Elle doit aller le rejoindre. C’est le Prince des Prés, le prince d’après.

[youtube]Z9lKkga2Slo[/youtube]

Re: La dernière valse

Publié : 29 mai 2016, 09:46
par Dona
"C'était le Prince des Prés. Le Prince d'après." : paronomase particulièrement réussie ! :super:

C'est un très beau texte qui joue sur l'onirisme de Brocéliande et de ses personnages : la Dame Du Lac et sa future victime. Il y a cependant quelques erreurs qui cassent un peu le rythme : il s'agit surtout des passages au présent alors que le récit est au passé et manie bien l'imparfait et le passé-simple. De même l'expression: "une courte robe verte" est trop brève dans cet écrit aux phrases un peu amples. Je trouve que cela casse l'effet d'harmonie. Il faudrait une expression plus adjectivée qui prolongerait l'instant.
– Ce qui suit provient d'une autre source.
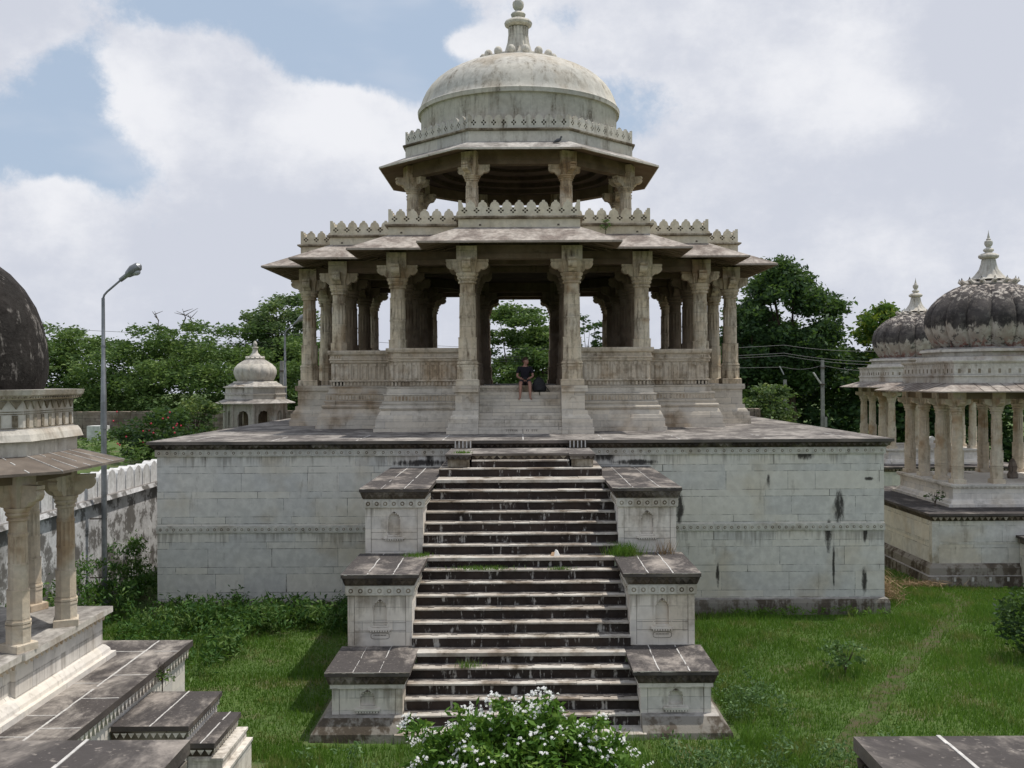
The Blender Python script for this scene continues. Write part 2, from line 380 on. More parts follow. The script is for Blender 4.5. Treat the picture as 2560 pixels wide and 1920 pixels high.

Les entrelacs de la narration avec les passages en italiques ne sont pas si simples que cela à suivre. Il y a deux narrateurs, j'ai eu un peu de mal à saisir les propos du deuxième.

Voici pour les remarques négatives.
Pour les reste, c'est un texte très posé, parfaitement imagé qui donne du rêve à revendre. La Cour de la Dame est très bien rendue et sa beauté aussi. La transition avec la photo (superbe la photo!) est astucieuse, c'est elle qui nous permet d'accéder à l'imaginaire du poète, du commentateur.

Merci ! :)

Re: La dernière valse

Publié : 31 mai 2016, 10:39
par Montparnasse
Très belle écriture, berçante. Impossible de citer les beaux passages, il y en a trop. Merci. ;)

Le voyage dans ta forêt (composé avant la mienne) m'a fait retrouvé des éléments de mon texte, des sensations éprouvées pendant son écriture.